• [WHAT IS NEEDED] Using the records below, give the number of lines where the word "picture" appears, with no further output.

--- Start of RECORDS SUPPLIED ---

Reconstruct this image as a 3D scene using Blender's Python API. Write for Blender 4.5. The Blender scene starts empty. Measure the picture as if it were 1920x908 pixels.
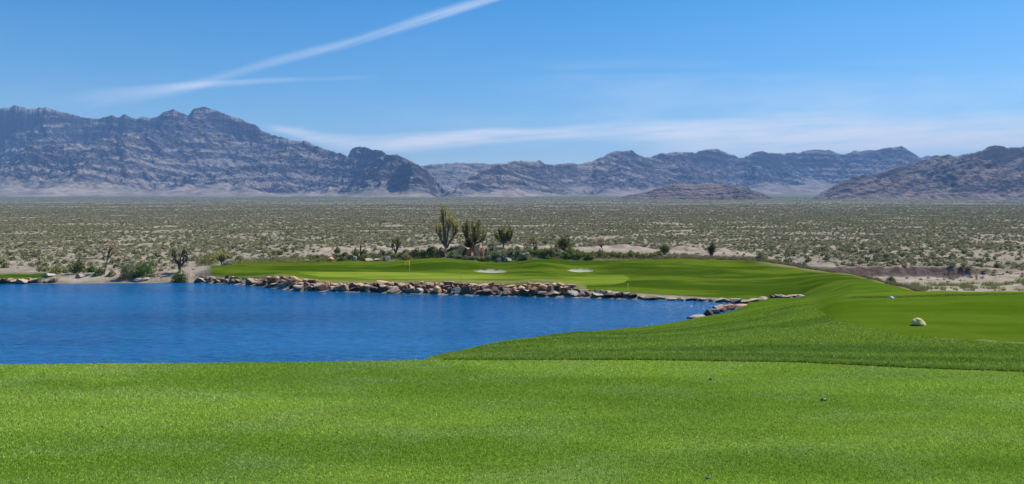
import bpy, math, random
import numpy as np
from mathutils import Vector

# ---------------------------------------------------------------- basics
F = 1500.0; CX = 960.0; HZ = 400.0; EYE = 1.6       # focal length and horizon row of the photo (pixels), eye height
WATER = EYE - 9.5
SC = bpy.context.scene
COL = SC.collection
rng = np.random.default_rng(7)
random.seed(7)

def tag(o, label=None, cat=None, group=None, kind=None):
    if label: o['label'] = label
    if cat: o['category'] = cat
    if group: o['group'] = group
    if kind: o['kind'] = kind
    return o

def mesh_np(name, V, Fc, mat=None, smooth=False, attrs=None):
    V = np.asarray(V, dtype=np.float32); Fc = np.asarray(Fc, dtype=np.int32)
    me = bpy.data.meshes.new(name)
    n = Fc.shape[1]
    me.vertices.add(len(V)); me.vertices.foreach_set('co', V.ravel())
    me.loops.add(Fc.size); me.loops.foreach_set('vertex_index', Fc.ravel())
    me.polygons.add(len(Fc))
    me.polygons.foreach_set('loop_start', np.arange(0, Fc.size, n, dtype=np.int32))
    try: me.polygons.foreach_set('loop_total', np.full(len(Fc), n, dtype=np.int32))
    except Exception: pass
    if attrs:
        for k, a in attrs.items():
            at = me.attributes.new(k, 'FLOAT', 'POINT')
            at.data.foreach_set('value', np.asarray(a, dtype=np.float32).ravel())
    me.update(calc_edges=True)
    me.polygons.foreach_set('use_smooth', np.full(len(Fc), smooth, dtype=bool))
    if mat: me.materials.append(mat)
    me.validate()
    return me

def obj(name, me, parent=None, loc=(0, 0, 0)):
    o = bpy.data.objects.new(name, me); COL.objects.link(o)
    o.location = loc
    if parent: o.parent = parent
    return o

def copy_tree(o, parent=None):
    c = o.copy(); COL.objects.link(c); c.parent = parent
    for ch in o.children: copy_tree(ch, c)
    return c

# ---------------------------------------------------------------- noise
def _hash(ix, iy, seed):
    h = (ix.astype(np.int64) * 374761393 + iy.astype(np.int64) * 668265263 + seed * 1274126177) & 0xffffffff
    h = ((h ^ (h >> 13)) * 1274126177) & 0xffffffff
    return (h ^ (h >> 16)) & 0xffffffff
def perlin(x, y, seed=0):
    x = np.asarray(x, float); y = np.asarray(y, float)
    ix = np.floor(x); iy = np.floor(y); fx = x - ix; fy = y - iy
    u = fx * fx * fx * (fx * (fx * 6 - 15) + 10); v = fy * fy * fy * (fy * (fy * 6 - 15) + 10)
    def g(dx, dy):
        a = _hash(ix + dx, iy + dy, seed) / 4294967295.0 * 2 * np.pi
        return np.cos(a) * (fx - dx) + np.sin(a) * (fy - dy)
    return 1.5 * ((g(0, 0) * (1 - u) + g(1, 0) * u) * (1 - v) + (g(0, 1) * (1 - u) + g(1, 1) * u) * v)
def fbm(x, y, o=5, seed=0, gain=.5):
    s = 0; a = 1
    for i in range(o):
        s = s + a * perlin(x, y, seed + i * 17); x = x * 2.03 + 7.1; y = y * 2.03 + 3.7; a *= gain
    return s
def ridged(x, y, o=6, seed=0, gain=.5):
    s = 0; a = 1; w = 1; n = 0
    for i in range(o):
        r = (1 - np.abs(perlin(x, y, seed + i * 31))) ** 2
        r = r * w; w = np.clip(r * 1.6, 0, 1); s = s + a * r; n += a; a *= gain
        x = x * 2.07 + 5.3; y = y * 2.07 + 9.1
    return s / n
def sstep(a, b, x):
    t = np.clip((x - a) / (b - a), 0, 1); return t * t * (3 - 2 * t)
def gsmooth(a, sig, axis=0):
    r = int(3 * sig) + 1; k = np.exp(-.5 * (np.arange(-r, r + 1) / sig) ** 2); k /= k.sum()
    p = [(0, 0)] * a.ndim; p[axis] = (r, r)
    b = np.pad(a, p, mode='edge')
    return np.apply_along_axis(lambda m: np.convolve(m, k, mode='valid'), axis, b)

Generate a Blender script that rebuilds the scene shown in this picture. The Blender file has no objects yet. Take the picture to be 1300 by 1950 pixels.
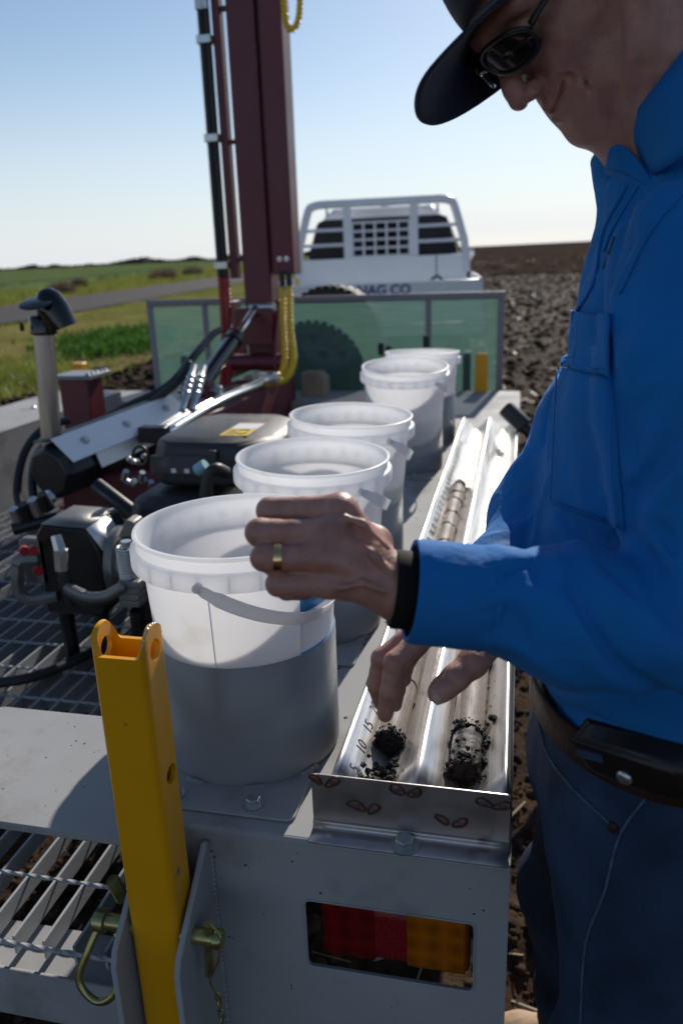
import bpy, math, random
import numpy as np
from mathutils import Vector, Matrix

SC = bpy.context.scene
COL = SC.collection
random.seed(7)
RNG = np.random.default_rng(7)

# ------------------------------------------------------------ camera, sky, sun
CAM_POS = (0.0, 0.0, 1.5)
cam_d = bpy.data.cameras.new('camera')
cam = bpy.data.objects.new('camera', cam_d)
COL.objects.link(cam)
SC.camera = cam
PITCH, ROLL, YAW = math.radians(17.7), math.radians(2.0), math.radians(13.0)
fwd = Vector((-math.sin(YAW)*math.cos(PITCH), math.cos(YAW)*math.cos(PITCH), -math.sin(PITCH)))
rgt = Vector((math.cos(YAW), math.sin(YAW), 0))
upv = rgt.cross(fwd)
R_ = math.cos(ROLL)*rgt - math.sin(ROLL)*upv
U_ = math.cos(ROLL)*upv + math.sin(ROLL)*rgt
cam.matrix_world = Matrix(((R_.x, U_.x, -fwd.x, CAM_POS[0]), (R_.y, U_.y, -fwd.y, CAM_POS[1]),
                           (R_.z, U_.z, -fwd.z, CAM_POS[2]), (0, 0, 0, 1)))
cam_d.sensor_fit = 'VERTICAL'
cam_d.sensor_height = 36.0
cam_d.lens = 27.5
cam_d.clip_start = 0.02
cam_d.clip_end = 6000
cam_d.dof.use_dof = True
cam_d.dof.focus_distance = 0.98
cam_d.dof.aperture_fstop = 4.5

SUN_EL, SUN_AZ = math.radians(30), math.radians(6.6)      # azimuth measured from +Y towards +X
w = bpy.data.worlds.new('World'); SC.world = w; w.use_nodes = True
nt = w.node_tree; nt.nodes.clear()
out = nt.nodes.new('ShaderNodeOutputWorld'); bg = nt.nodes.new('ShaderNodeBackground')
sky = nt.nodes.new('ShaderNodeTexSky'); sky.sky_type = 'NISHITA'; sky.sun_disc = False
sky.sun_elevation = SUN_EL; sky.sun_rotation = SUN_AZ
sky.air_density = 1.0; sky.dust_density = 0.3; sky.ozone_density = 1.3; sky.altitude = 300
bg.inputs['Strength'].default_value = 0.10
# thin bank of cloud just above the horizon, by direction
tc = nt.nodes.new('ShaderNodeTexCoord'); sep = nt.nodes.new('ShaderNodeSeparateXYZ')
nt.links.new(tc.outputs['Generated'], sep.inputs[0])
mp = nt.nodes.new('ShaderNodeMapping'); mp.inputs['Scale'].default_value = (2.0, 2.0, 26.0)
nt.links.new(tc.outputs['Generated'], mp.inputs[0])
nz = nt.nodes.new('ShaderNodeTexNoise'); nz.inputs['Scale'].default_value = 1.6; nz.inputs['Detail'].default_value = 5
nt.links.new(mp.outputs[0], nz.inputs['Vector'])
band = nt.nodes.new('ShaderNodeMapRange'); band.interpolation_type = 'SMOOTHSTEP'
band.inputs[1].default_value = 0.075; band.inputs[2].default_value = 0.015
nt.links.new(sep.outputs[2], band.inputs[0])
thr = nt.nodes.new('ShaderNodeMapRange'); thr.inputs[1].default_value = 0.38; thr.inputs[2].default_value = 0.62
nt.links.new(nz.outputs[0], thr.inputs[0])
mul = nt.nodes.new('ShaderNodeMath'); mul.operation = 'MULTIPLY'
nt.links.new(band.outputs[0], mul.inputs[0]); nt.links.new(thr.outputs[0], mul.inputs[1])
mul2 = nt.nodes.new('ShaderNodeMath'); mul2.operation = 'MULTIPLY'; mul2.inputs[1].default_value = 0.45
nt.links.new(mul.outputs[0], mul2.inputs[0])
mixc = nt.nodes.new('ShaderNodeMixRGB'); mixc.inputs[2].default_value = (9.0, 9.2, 9.8, 1)
nt.links.new(mul2.outputs[0], mixc.inputs[0]); nt.links.new(sky.outputs[0], mixc.inputs[1])
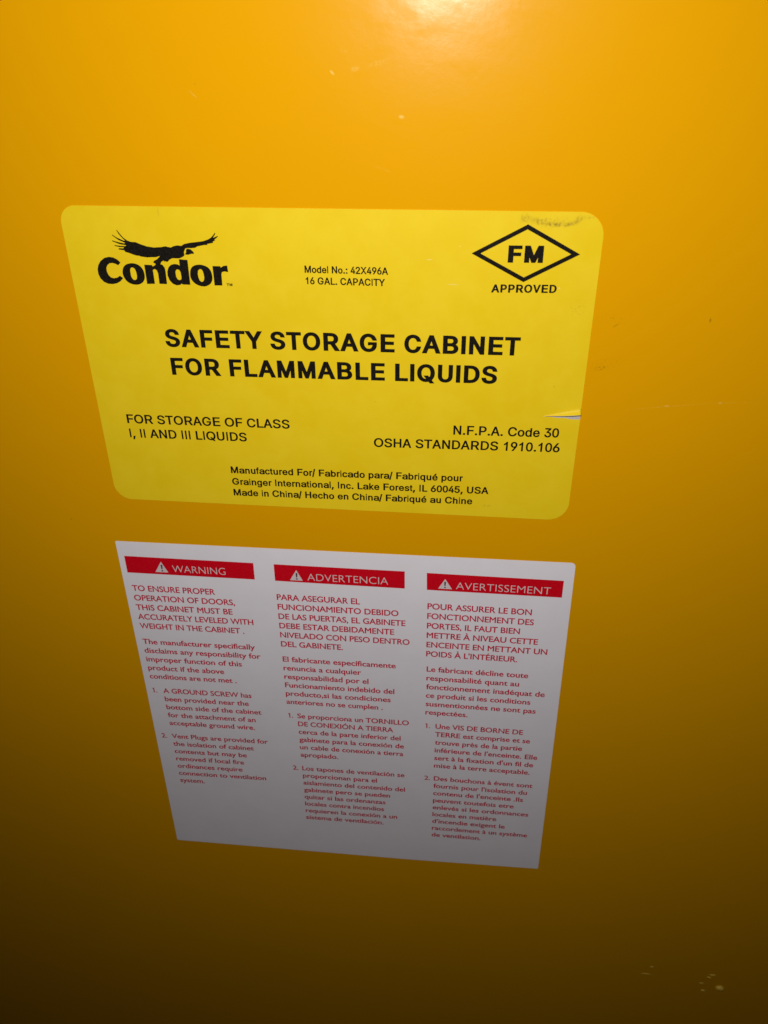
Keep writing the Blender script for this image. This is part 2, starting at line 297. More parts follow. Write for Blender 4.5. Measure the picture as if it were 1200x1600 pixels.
HUMANIST = decode(r"""
  278 
' 188 73,462 115,462 138,599 138,716 50,716 50,599
, 219 59,-118 111,-94 147,-59 169,-17 176,26 171,66 157,97 134,116 105,123 75,116 54,95 46,66 52,37 69,18 95,10 97,-29 85,-69 59,-99
. 219 109,111 79,103 57,81 49,51 57,21 79,-1 109,-9 139,-1 161,21 169,51 161,81 139,103
1 500 195,0 285,0 285,682 215,682 90,600 115,530 195,590
2 500 466,93 205,93 302,214 368,312 405,396 417,478 410,538 390,589 359,632 318,664 267,684 209,691 155,684 102,662 48,626 48,503 88,547 127,575 165,590 202,595 249,586 286,559 310,519 319,467 314,416 298,371 271,321 159,161 34,7 34,0 466,0
A 667 362,686 293,686 0,0 100,0 186,201 476,201 567,0 667,0/326,536 436,289 224,289
B 563 75,0 309,0 386,8 446,29 490,60 520,97 538,139 543,182 536,234 515,279 481,316 435,343 379,360 379,362 425,387 458,419 477,459 483,508 478,551 461,591 433,627 393,656 340,675 273,682 75,682/173,594 263,594 310,589 344,575 366,554 378,528 382,499 376,460 359,429 331,407 290,394 238,390 173,390/173,302 291,302 346,297 389,283 419,260 436,231 442,196 438,165 424,136 397,111 355,94 296,88 173,88
C 708 656,635 570,667 493,685 422,691 333,682 253,656 184,615 127,560 84,493 57,416 48,331 53,275 70,218 97,161 136,107 187,61 251,24 327,0 416,-9 513,-1 593,20 663,51 663,158 584,116 504,90 425,81 348,90 281,114 226,153 184,205 158,268 149,340 158,411 185,474 227,527 281,567 347,592 421,601 498,593 575,570 656,530
D 750 76,0 342,0 433,10 512,37 579,79 632,133 672,197 696,267 704,341 699,402 683,462 656,520 617,572 567,617 504,651 429,674 341,682 76,682/174,594 325,594 401,587 464,568 515,538 554,498 581,451 598,398 603,341 600,301 588,254 565,206 531,161 481,123 415,98 330,88 174,88
E 500 462,682 75,682 75,0 471,0 471,88 173,88 173,300 452,300 452,388 173,388 173,594 462,594
F 469 440,682 76,682 76,0 174,0 174,317 440,317 440,405 174,405 174,594 440,594
G 740 673,336 444,336 444,248 575,248 575,108 503,89 427,81 350,90 283,114 228,154 187,205 160,268 151,340 160,411 186,473 227,526 280,566 343,592 414,601 496,593 578,571 659,534 659,633 566,668 491,686 416,691 330,682 252,656 185,615 129,561 86,495 59,420 50,337 59,255 85,181 127,117 182,64 250,25 327,0 413,-9 502,-3 586,15 673,47
H 729 653,682 555,682 555,385 173,385 173,682 75,682 75,0 173,0 173,297 555,297 555,0 653,0
I 250 174,682 76,682 76,0 174,0
L 490 172,682 74,682 74,0 480,0 480,88 172,88
M 781 709,682 618,682 391,402 165,682 73,682 73,0 171,0 171,531 173,531 383,267 399,267 609,531 611,531 611,0 709,0
N 781 706,682 614,682 614,154 152,682 74,682 74,0 166,0 166,525 622,0 706,0
O 823 45,341 53,263 78,191 118,126 172,71 239,28 319,1 409,-9 502,1 583,28 651,71 706,126 745,191 770,264 778,341 769,420 745,493 704,559 650,613 582,655 502,682 411,691 321,682 242,655 174,613 119,558 79,493 54,420/146,341 155,412 181,475 222,527 275,567 339,592 411,601 484,592 548,567 601,527 642,475 668,412 677,341 668,270 642,207 601,155 548,115 484,90 411,81 339,90 275,115 221,155 181,207 155,270
P 510 70,682 70,0 168,0 168,295 270,295 342,302 400,321 444,350 475,389 494,435 500,486 494,538 477,585 447,625 405,655 351,675 283,682/168,594 283,594 329,588 362,572 384,548 395,520 399,490 391,445 366,411 329,390 279,383 168,383
R 604 77,682 77,0 175,0 175,296 216,296 253,291 292,271 338,223 397,140 487,0 604,0 511,135 462,213 414,276 359,324 408,351 443,389 465,436 473,491 466,546 446,593 413,631 368,659 314,676 249,682/175,598 238,598 288,593 326,580 352,559 367,530 372,495 369,462 356,431 331,407 292,390 238,384 175,384
S 458 399,643 350,670 299,686 247,691 177,683 120,659 77,621 50,571 40,509 62,428 116,368 188,320 259,275 313,226 335,165 328,136 308,108 273,87 224,79 175,85 128,104 84,136 44,178 44,54 102,19 165,-2 235,-9 297,0 350,25 390,65 417,116 426,176 410,257 368,317 310,362 189,434 147,473 131,522 139,555 161,581 196,597 239,603 288,597 342,575 399,532
T 604 587,682 17,682 17,594 253,594 253,0 351,0 351,594 587,594
U 708 648,682 550,682 550,285 547,226 534,176 507,136 468,108 415,88 347,81 291,87 242,107 200,139 176,172 163,215 159,279 159,682 61,682 61,258 69,185 92,124 127,75 173,38 226,11 284,-4 345,-9 426,-2 494,17 549,47 593,89 623,140 642,200 648,268
V 604 604,682 507,682 303,203 98,682 0,682 295,-6 315,-6
W 1042 1041,682 944,682 758,212 568,682 475,682 286,212 98,682 0,682 276,-6 295,-6 521,552 745,-6 764,-6
X 708 687,682 569,682 356,422 142,682 23,682 296,353 2,0 121,0 356,282 588,0 706,0 415,353
Y 604 301,447 118,682 0,682 253,361 253,0 351,0 351,360 604,682 486,682
a 427 411,80 383,62 364,56 351,61 347,79 347,310 339,365 316,406 281,435 236,452 184,458 124,451 75,431 35,397 35,300 80,342 128,366 177,374 212,370 238,356 253,331 258,295 258,271 135,227 94,207 59,182 35,147 26,101 34,59 56,24 91,0 136,-9 177,-4 217,11 257,37 270,11 292,-4 325,-9 363,-2 411,26/258,91 221,64 180,54 147,62 124,84 116,117 127,152 159,180 204,202 258,222
b 500 148,682 59,682 59,25 137,0 226,-9 296,-2 355,20 402,56 437,103 459,163 466,234 457,307 430,369 389,416 335,447 272,458 229,454 187,440 148,417/148,332 183,359 216,374 250,378 292,371 326,350 353,317 369,274 375,221 368,173 350,133 321,102 283,82 238,75 193,79 148,89
c 438 393,427 331,450 263,458 199,450 145,428 101,393 68,345 48,285 41,216 49,154 70,99 105,54 150,20 206,-1 269,-9 342,-1 403,17 403,105 341,83 284,75 233,82 191,101 159,131 139,173 132,224 138,275 157,317 186,349 224,369 269,376 307,372 347,359 393,332
d 510 451,682 362,682 362,440 313,454 268,458 206,451 152,429 107,395 73,351 51,297 44,235 51,168 71,110 103,64 146,29 199,7 262,0 451,0/362,75 272,75 218,82 179,103 154,134 139,174 135,222 142,274 161,318 191,350 231,371 279,378 321,374 362,361
e 479 438,130 386,101 334,82 281,76 234,81 195,98 164,125 143,163 130,211 446,211 440,287 422,349 393,397 354,431 307,451 251,458 192,451 141,429 100,395 68,350 48,294 41,230 47,169 66,113 98,64 140,25 194,0 259,-9 327,-3 384,14 438,44/132,270 146,317 171,352 207,374 253,381 296,373 328,351 349,316 358,270
f 250 296,682 242,691 198,688 160,672 129,648 98,609 79,556 72,482 72,449 9,449 9,369 72,369 72,0 161,0 161,369 242,369 242,449 161,449 161,492 166,538 182,573 211,595 256,603 296,595
g 427 421,449 236,449 169,442 115,422 74,390 49,347 40,294 46,248 64,210 95,178 139,153 139,151 101,136 77,114 68,87 79,58 113,30 62,12 27,-14 7,-49 0,-94 10,-138 38,-176 82,-205 139,-223 207,-230 280,-224 339,-205 383,-176 410,-136 419,-87 412,-46 390,-10 350,18 289,38 213,55 168,74 152,96 172,123 280,148 334,181 354,208 370,244 376,282 372,317 357,347 329,380 421,380/296,293 290,259 272,233 245,215 210,209 173,215 145,232 126,258 120,291 127,322 146,348 174,366 209,372 242,366 270,349 289,323/333,-94 325,-121 300,-142 261,-155 209,-159 155,-155 116,-141 92,-120 84,-90 91,-62 113,-41 145,-27 186,-22 232,-25 280,-37 318,-59
h 500 150,682 61,682 61,0 150,0 150,322 189,360 225,381 262,387 299,379 326,357 344,323 350,278 350,0 439,0 439,275 432,341 410,393 378,429 336,451 286,458 237,450 191,427 152,390 150,390
i 219 154,449 65,449 65,0 154,0/163,585 156,612 137,631 110,638 83,631 64,612 57,585 64,558 83,539 110,532 137,539 156,558
l 219 154,682 65,682 65,0 154,0
m 771 59,449 59,0 148,0 148,326 183,360 219,378 260,383 291,377 317,358 335,326 341,279 341,0 430,0 430,326 464,355 498,376 530,383 566,376 596,356 616,323 623,278 623,0 712,0 712,282 705,341 686,390 655,427 613,450 563,458 504,447 455,418 413,377 378,422 332,449 279,458 237,451 193,428 148,390 148,449
n 500 150,449 61,449 61,0 150,0 150,322 189,360 225,381 262,387 299,379 326,357 344,323 350,278 350,0 439,0 439,277 431,343 410,394 377,430 335,451 286,458 237,450 191,427 152,390 150,390
o 552 273,458 209,450 152,427 104,392 68,346 44,291 36,229 44,163 67,106 103,58 150,22 208,-1 273,-9 341,-1 400,21 449,57 485,104 508,162 516,229 508,292 484,347 447,393 399,428 340,450/272,378 322,371 364,350 397,318 418,277 425,228 418,174 398,131 366,98 324,78 272,71 224,78 184,99 153,132 134,176 127,229 134,278 154,319 185,350 225,371
p 500 146,11 193,-4 236,-9 299,-1 354,21 400,55 434,101 456,157 464,221 457,289 435,346 399,391 349,423 287,442 211,449 57,449 57,-230 146,-230/146,369 227,369 279,363 320,344 350,314 367,273 373,222 366,173 347,131 316,99 277,78 230,71 188,76 146,91
q 500 354,-230 443,-230 443,449 279,449 200,440 140,416 96,382 66,341 48,298 39,256 36,221 44,157 66,101 100,55 146,21 201,-1 264,-9 306,-5 354,7/354,369 354,86 312,71 270,66 223,74 184,96 153,130 134,172 127,222 135,276 158,318 191,347 231,364 273,369
r 396 69,449 69,0 158,0 158,235 166,289 190,333 224,362 267,373 306,361 350,329 397,406 361,435 326,452 290,458 248,447 204,410 160,346 158,346 158,449
s 385 324,421 256,449 192,458 142,453 101,437 70,412 51,378 44,336 66,273 118,226 232,155 254,120 245,93 221,76 188,69 147,75 97,95 41,128 41,32 95,8 145,-5 197,-9 245,-3 286,15 317,42 338,79 345,123 335,165 303,205 244,249 181,288 146,317 135,339 142,360 163,375 194,380 231,375 275,360 324,333
t 333 167,542 0,379 0,369 78,369 78,132 84,86 101,47 131,17 172,-2 224,-9 277,0 332,21 332,104 280,79 231,71 210,74 189,85 173,106 167,139 167,369 309,369 309,449 167,449
u 500 437,0 437,449 348,449 348,128 316,93 280,72 241,65 201,72 172,91 155,122 149,164 149,449 60,449 60,170 67,108 88,58 121,21 164,-1 215,-9 261,-1 307,22 348,57 348,0
v 438 206,-9 236,-9 434,449 339,449 221,173 100,449 3,449
w 719 393,449 327,449 213,177 95,449 0,449 200,-9 228,-9 360,305 493,-9 521,-9 719,449 624,449 507,177
x 500 487,449 373,449 245,295 112,449 0,449 189,228 0,0 112,0 245,161 386,0 500,0 302,228
y 438 438,449 338,449 222,196 101,449 0,449 174,96 21,-230 120,-230
z 417 404,449 21,449 21,369 249,369 11,0 405,0 405,80 165,80
À 667 362,686 293,686 0,0 100,0 186,201 476,201 567,0 667,0/326,536 436,289 224,289/327,874 227,874 339,727 394,727
É 500 462,682 75,682 75,0 471,0 471,88 173,88 173,300 452,300 452,388 173,388 173,594 462,594/262,874 195,727 250,727 362,874
Ó 823 45,341 53,263 78,191 118,126 172,71 239,28 319,1 409,-9 502,1 583,28 651,71 706,126 745,191 770,264 778,341 769,420 745,493 704,559 650,613 582,655 502,682 411,691 321,682 242,655 174,613 119,558 79,493 54,420/146,341 155,412 181,475 222,527 275,567 339,592 411,601 484,592 548,567 601,527 642,475 668,412 677,341 668,270 642,207 601,155 548,115 484,90 411,81 339,90 275,115 221,155 181,207 155,270/423,874 356,727 411,727 523,874
à 427 411,80 383,62 364,56 351,61 347,79 347,310 339,365 316,406 281,435 236,452 184,458 124,451 75,431 35,397 35,300 80,342 128,366 177,374 212,370 238,356 253,331 258,295 258,271 135,227 94,207 59,182 35,147 26,101 34,59 56,24 91,0 136,-9 177,-4 217,11 257,37 270,11 292,-4 325,-9 363,-2 411,26/258,91 221,64 180,54 147,62 124,84 116,117 127,152 159,180 204,202 258,222/187,654 87,654 199,507 254,507
è 479 438,130 386,101 334,82 281,76 234,81 195,98 164,125 143,163 130,211 446,211 440,287 422,349 393,397 354,431 307,451 251,458 192,451 141,429 100,395 68,350 48,294 41,230 47,169 66,113 98,64 140,25 194,0 259,-9 327,-3 384,14 438,44/132,270 146,317 171,352 207,374 253,381 296,373 328,351 349,316 358,270/233,654 133,654 245,507 300,507
é 479 438,130 386,101 334,82 281,76 234,81 195,98 164,125 143,163 130,211 446,211 440,287 422,349 393,397 354,431 307,451 251,458 192,451 141,429 100,395 68,350 48,294 41,230 47,169 66,113 98,64 140,25 194,0 259,-9 327,-3 384,14 438,44/132,270 146,317 171,352 207,374 253,381 296,373 328,351 349,316 358,270/251,654 184,507 239,507 351,654
í 219 154,449 65,449 65,0 154,0/121,654 54,507 109,507 221,654
ó 552 273,458 209,450 152,427 104,392 68,346 44,291 36,229 44,163 67,106 103,58 150,22 208,-1 273,-9 341,-1 400,21 449,57 485,104 508,162 516,229 508,292 484,347 447,393 399,428 340,450/272,378 322,371 364,350 397,318 418,277 425,228 418,174 398,131 366,98 324,78 272,71 224,78 184,99 153,132 134,176 127,229 134,278 154,319 185,350 225,371/288,654 221,507 276,507 388,654
""")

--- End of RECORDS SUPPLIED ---

• [RESPONSE] 3